Oil, gas, cotton, gold and metals have become the main hard currency earners in independent Central Asia. In particular, three countries, Kazakhstan, Turkmenistan and Uzbekistan have formed their development paths around a combination of these resources, especially oil and gas. This chapter will look in detail at qualitative differences in the oil and gas industry across the region. How did post-Soviet countries decide to manage their hydrocarbon resources? How did they cope with Russian influence in the region’s Soviet-era distribution network? Did the emergence of China as a regional actor influence their resource governance?
The first section of the chapter lays out the importance of oil and gas in the political economy of these countries and the second section focuses on Kazakhstan, Turkmenistan and Uzbekistan as the biggest energy exporters.
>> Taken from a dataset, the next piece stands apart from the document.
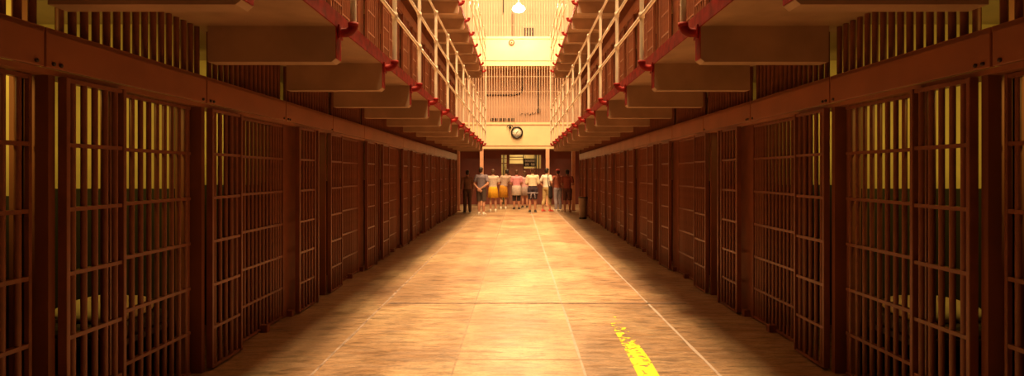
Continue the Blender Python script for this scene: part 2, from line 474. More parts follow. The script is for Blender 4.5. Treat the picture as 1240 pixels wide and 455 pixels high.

In each case, the peculiar historical path that these countries picked after independence will be expounded.
The third section of the chapter touches upon the qualitative difference between hegemonies and multivectorism, using the example of export pipelines to single out the importance of a Gramscian approach.
This work is influenced by Gramscian concepts such as hegemony and historical bloc, which will be used to build a bridge between International Political Economy (IPE) and energy security studies. By looking at hegemony as a process, which puts in a dialectic relationship different countries as well as transnational companies (TNCs) and state-owned enterprises, this work seeks to outline the nodes at which a country’s resource governance paradigm shifts: in particular, what causes concentration in the hands of the state to become preferable to an open market economy and vice versa.